17. 大雨のときBS放送が見えにくいのはなぜ?

大雨の日に BS 放送の映りがよくなかった、という経験をした人がいるでしょう。なぜだかわかりますか?

人工衛星からの電波は、地上に届くまでに、地球の大気を通ってきます。ときには、雲や雨の中を通らなければならないこともあるでしょう。このときに少し問題が起こります。BS 放送で使われている電波は、水蒸気によって吸収されやすい性質があるからです。

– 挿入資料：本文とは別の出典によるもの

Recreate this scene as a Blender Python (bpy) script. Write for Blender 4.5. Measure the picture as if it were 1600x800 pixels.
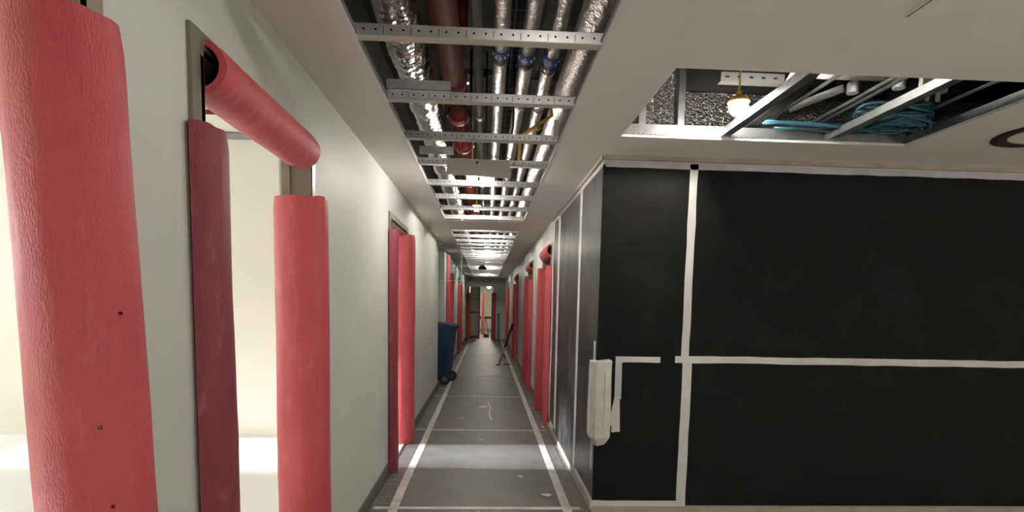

空気の中にあるひとつひとつの粒(分子)は、その種類によって、固有の周波数の電磁波を放射したり吸収したりします。空気中に含まれる水の場合、周波数 22 ギガヘルツ(GHz:ギガは10 億倍を表わします)を中心に、広い周波数で電波を吸収します。吸収する量は、空気中の水の量によって決まります。

さて、BS 放送で使われる電波はというと、周波数は 12 GHz。水が吸収する周波数からは少し離れているため、晴れた日や少しぐらいの雨のときには、BS 放送の電波はあまり吸収されません。しかし、大雨のときには、雨粒や厚い雨雲によって、空気中の水の量が増えます。そのため、BS 放送の電波は吸収されて、地上まで届く量が減り、放送が見えにくくなることがあるのです。